Abstract

As climate change becomes firmly acknowledged as a financial risk, shareholders must consider corporate GHG performance to inform responsible investment decisions. To mitigate future climate risks, prospective benchmarks based on corporate climate mitigation targets are increasingly demanded by shareholders. However, existing benchmarks often lack sufficient sectoral coverage or fail to appropriately harmonize target metrics, scope, and corresponding timeframes. A harmonization process was developed which allows the calculation of sector-level prospective GHG benchmarks in terms of absolute or intensity GHG metrics.
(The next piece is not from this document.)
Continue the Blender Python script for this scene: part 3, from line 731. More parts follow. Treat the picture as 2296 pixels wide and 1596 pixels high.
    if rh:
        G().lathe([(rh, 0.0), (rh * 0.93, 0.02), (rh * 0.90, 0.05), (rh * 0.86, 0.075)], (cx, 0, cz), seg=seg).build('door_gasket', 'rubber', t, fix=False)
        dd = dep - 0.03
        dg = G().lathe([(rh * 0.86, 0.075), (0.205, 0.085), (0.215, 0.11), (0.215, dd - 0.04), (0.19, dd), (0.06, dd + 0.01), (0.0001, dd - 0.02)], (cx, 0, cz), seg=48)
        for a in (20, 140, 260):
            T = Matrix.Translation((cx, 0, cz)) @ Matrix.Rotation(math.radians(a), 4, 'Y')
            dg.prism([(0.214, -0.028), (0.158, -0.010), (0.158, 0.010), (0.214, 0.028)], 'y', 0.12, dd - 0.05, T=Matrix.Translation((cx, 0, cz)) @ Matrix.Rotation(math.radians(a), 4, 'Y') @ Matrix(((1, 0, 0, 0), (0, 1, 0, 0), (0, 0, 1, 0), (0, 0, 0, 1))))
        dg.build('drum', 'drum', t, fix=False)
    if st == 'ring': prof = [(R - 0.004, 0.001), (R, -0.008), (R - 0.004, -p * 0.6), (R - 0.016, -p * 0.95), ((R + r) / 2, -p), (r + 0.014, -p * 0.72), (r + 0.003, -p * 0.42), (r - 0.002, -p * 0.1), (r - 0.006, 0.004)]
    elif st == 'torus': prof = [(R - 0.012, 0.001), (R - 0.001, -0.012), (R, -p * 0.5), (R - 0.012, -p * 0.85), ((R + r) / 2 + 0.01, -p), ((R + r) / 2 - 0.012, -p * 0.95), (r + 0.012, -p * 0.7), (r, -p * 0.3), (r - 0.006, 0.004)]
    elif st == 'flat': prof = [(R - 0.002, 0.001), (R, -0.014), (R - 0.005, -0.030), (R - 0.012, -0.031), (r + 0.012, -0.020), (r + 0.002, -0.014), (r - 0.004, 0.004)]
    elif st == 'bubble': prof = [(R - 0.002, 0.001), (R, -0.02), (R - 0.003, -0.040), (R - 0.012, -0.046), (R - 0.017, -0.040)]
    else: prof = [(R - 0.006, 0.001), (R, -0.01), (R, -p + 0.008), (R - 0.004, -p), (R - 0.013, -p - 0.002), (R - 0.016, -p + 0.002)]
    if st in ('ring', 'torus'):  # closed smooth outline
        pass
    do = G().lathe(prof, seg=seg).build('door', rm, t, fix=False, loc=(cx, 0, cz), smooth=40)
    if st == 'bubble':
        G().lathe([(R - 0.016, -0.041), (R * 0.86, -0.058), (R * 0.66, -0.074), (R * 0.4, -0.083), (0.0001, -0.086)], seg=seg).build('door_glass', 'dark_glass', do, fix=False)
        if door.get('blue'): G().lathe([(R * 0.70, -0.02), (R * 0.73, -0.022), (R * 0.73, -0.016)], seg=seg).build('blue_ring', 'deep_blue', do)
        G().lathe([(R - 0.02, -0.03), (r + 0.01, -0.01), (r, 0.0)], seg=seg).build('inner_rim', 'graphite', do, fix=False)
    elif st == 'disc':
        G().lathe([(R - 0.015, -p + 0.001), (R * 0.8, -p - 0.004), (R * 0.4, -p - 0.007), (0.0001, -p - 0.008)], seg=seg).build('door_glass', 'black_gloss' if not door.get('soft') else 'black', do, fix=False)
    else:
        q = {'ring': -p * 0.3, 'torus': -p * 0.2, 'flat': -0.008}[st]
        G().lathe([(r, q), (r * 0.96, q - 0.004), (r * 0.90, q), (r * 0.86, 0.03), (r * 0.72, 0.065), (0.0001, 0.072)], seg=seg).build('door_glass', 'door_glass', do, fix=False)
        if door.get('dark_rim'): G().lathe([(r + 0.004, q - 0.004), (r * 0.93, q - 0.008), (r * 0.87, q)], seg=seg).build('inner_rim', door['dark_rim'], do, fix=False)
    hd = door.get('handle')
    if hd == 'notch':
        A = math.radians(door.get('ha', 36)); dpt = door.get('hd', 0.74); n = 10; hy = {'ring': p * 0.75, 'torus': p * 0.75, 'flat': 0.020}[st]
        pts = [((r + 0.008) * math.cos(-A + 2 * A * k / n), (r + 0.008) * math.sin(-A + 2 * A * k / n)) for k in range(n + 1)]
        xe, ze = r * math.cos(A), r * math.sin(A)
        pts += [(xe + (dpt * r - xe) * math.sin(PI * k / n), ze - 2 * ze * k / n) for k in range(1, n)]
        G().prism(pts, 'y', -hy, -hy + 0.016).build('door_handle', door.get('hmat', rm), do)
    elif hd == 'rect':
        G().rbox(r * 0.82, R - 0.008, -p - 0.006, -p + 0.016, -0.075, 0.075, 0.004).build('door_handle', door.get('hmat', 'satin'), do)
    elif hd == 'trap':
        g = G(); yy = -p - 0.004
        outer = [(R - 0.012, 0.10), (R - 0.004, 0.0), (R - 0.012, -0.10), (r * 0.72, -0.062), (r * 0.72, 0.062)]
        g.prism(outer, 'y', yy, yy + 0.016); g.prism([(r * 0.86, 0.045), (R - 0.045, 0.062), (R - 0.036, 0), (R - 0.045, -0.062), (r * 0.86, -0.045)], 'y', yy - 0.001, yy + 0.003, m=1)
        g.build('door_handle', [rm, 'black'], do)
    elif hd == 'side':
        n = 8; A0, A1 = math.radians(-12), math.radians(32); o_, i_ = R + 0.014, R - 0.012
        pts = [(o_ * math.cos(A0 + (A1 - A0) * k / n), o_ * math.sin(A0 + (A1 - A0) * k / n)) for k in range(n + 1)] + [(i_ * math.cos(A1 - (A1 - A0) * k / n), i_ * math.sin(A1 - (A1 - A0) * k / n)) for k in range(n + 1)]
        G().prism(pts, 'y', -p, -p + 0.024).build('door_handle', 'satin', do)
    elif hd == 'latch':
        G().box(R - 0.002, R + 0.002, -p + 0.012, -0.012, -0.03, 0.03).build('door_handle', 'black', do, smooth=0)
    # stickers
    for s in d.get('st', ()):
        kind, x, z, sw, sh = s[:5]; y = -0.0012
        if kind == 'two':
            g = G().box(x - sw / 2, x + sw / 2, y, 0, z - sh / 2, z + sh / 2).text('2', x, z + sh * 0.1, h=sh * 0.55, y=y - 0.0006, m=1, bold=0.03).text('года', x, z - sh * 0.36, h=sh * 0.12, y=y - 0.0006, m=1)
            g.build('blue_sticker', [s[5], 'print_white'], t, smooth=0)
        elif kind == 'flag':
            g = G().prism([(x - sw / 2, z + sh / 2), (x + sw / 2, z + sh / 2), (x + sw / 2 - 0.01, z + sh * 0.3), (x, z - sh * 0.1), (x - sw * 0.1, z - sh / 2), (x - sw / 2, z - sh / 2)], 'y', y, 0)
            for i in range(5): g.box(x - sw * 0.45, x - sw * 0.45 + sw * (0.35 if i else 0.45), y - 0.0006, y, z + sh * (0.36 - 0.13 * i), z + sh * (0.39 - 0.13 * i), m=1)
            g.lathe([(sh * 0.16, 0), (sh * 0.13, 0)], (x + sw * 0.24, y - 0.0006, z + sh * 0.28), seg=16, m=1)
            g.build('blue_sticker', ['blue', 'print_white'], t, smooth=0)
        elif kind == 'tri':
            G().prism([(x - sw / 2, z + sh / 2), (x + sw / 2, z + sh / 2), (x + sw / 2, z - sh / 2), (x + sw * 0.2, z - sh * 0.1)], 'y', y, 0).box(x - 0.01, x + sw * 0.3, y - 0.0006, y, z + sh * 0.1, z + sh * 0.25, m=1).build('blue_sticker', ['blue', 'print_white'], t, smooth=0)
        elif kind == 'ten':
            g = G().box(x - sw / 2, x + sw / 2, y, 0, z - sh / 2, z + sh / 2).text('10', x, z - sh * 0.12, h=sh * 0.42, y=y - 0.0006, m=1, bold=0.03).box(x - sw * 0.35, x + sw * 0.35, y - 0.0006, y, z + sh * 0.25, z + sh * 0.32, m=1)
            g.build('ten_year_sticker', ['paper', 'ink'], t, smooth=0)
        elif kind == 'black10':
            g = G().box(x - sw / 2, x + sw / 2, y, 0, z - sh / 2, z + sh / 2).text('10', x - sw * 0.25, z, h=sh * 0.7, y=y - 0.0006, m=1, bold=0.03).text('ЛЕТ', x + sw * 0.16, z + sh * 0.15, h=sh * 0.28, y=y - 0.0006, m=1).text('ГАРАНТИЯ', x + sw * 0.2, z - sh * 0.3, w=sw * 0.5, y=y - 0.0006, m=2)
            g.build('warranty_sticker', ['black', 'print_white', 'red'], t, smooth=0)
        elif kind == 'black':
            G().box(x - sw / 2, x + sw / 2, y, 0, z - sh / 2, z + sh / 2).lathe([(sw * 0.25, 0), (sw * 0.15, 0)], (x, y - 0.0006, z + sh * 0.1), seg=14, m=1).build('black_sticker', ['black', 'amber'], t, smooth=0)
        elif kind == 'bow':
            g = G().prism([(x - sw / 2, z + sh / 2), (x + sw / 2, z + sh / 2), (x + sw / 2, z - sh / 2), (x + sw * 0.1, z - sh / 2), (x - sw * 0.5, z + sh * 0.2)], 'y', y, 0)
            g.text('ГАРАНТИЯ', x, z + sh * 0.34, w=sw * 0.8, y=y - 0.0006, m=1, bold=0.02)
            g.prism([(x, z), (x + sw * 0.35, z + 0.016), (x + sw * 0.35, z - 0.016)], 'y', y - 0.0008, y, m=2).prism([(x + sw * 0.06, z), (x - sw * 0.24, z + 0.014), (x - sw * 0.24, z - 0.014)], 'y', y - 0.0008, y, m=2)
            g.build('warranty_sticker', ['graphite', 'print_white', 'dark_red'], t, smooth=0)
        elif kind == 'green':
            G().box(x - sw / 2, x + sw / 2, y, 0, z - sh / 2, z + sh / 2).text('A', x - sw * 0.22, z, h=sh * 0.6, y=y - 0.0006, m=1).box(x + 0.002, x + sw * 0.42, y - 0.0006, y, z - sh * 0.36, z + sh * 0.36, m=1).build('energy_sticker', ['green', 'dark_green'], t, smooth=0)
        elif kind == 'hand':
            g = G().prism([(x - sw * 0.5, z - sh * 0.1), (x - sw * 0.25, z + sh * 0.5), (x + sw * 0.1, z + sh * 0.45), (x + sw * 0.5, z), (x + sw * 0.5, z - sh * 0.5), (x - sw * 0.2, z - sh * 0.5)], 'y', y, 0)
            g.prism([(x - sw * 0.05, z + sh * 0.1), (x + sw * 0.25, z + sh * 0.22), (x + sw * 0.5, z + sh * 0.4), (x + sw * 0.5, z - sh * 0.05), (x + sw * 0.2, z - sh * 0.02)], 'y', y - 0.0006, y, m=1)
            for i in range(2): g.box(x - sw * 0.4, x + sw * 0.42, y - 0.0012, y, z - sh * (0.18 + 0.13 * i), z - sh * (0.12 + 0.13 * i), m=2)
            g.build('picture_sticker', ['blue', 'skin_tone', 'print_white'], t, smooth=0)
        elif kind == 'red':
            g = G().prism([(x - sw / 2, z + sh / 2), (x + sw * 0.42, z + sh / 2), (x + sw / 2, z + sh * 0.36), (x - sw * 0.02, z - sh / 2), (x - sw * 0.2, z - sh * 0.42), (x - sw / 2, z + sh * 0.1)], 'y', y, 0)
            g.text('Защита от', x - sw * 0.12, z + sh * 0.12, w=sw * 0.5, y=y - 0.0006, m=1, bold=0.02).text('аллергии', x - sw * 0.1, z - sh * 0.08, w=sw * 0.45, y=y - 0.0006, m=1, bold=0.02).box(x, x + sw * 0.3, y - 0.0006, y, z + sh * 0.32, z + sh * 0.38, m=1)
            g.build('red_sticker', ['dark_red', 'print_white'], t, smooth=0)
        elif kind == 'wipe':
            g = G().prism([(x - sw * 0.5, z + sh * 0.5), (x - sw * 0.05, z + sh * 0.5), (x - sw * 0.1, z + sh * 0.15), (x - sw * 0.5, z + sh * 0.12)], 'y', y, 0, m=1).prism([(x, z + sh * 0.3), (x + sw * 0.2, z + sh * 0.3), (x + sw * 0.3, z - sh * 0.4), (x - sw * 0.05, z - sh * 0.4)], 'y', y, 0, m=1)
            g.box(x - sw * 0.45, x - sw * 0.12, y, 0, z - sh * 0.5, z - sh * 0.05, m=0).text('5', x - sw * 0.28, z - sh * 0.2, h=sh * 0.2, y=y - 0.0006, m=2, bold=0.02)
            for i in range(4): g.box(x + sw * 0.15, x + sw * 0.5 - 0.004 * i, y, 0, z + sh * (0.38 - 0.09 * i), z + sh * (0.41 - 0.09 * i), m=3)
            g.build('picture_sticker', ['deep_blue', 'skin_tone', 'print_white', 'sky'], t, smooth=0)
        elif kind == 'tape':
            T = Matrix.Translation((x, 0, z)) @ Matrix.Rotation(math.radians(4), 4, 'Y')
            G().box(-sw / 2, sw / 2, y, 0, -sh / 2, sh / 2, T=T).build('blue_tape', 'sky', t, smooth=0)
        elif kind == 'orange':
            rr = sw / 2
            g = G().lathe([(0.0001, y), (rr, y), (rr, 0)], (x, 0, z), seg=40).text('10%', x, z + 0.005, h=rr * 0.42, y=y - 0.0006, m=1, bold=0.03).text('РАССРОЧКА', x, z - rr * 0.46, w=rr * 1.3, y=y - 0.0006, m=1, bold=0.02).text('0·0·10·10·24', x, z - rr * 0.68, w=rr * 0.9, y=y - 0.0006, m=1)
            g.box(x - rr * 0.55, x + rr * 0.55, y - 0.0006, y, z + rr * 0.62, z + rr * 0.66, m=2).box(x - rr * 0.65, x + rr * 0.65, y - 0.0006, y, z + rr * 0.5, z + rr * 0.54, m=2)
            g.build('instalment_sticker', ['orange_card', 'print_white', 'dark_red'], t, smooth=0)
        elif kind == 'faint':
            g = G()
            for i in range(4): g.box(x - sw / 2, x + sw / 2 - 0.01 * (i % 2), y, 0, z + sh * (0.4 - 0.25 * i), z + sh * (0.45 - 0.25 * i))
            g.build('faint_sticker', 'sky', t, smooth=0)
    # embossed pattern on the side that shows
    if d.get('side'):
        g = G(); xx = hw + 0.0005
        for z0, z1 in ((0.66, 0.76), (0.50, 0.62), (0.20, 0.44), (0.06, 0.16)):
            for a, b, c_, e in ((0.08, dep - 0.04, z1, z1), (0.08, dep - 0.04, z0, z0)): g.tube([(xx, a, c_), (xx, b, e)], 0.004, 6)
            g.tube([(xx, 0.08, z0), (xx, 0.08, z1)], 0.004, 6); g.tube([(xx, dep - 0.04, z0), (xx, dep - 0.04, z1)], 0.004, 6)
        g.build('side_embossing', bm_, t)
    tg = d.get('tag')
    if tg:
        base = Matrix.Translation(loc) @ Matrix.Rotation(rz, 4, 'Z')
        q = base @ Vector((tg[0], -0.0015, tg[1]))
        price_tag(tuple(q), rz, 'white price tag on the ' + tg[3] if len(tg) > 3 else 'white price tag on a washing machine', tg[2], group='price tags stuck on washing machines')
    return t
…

This process was applied to harmonize scope 1 and 2 emission targets of 1697 companies reporting in 2018 CDP questionnaires across 13 sectors using 2017 as the common reference year. Results indicate the importance of using a sectoral approach and applying a common reference year to avoid considering reductions occurring before the target was launched due to company choice of target reference year. In 2030, the lowest and highest median reduction rates values are −9% and −36% for fossil fuels and power generation sectors respectively. The findings obtained strongly suggest targeted percentage of reductions should not be the only metric considered when comparing corporate climate mitigation targets amongst peers. Target progress when the target was announced and at a common reference year was found to be an important metric to assess potential greenwashing or poor ambition. In 14% of cases, targets were already achieved when company launched them.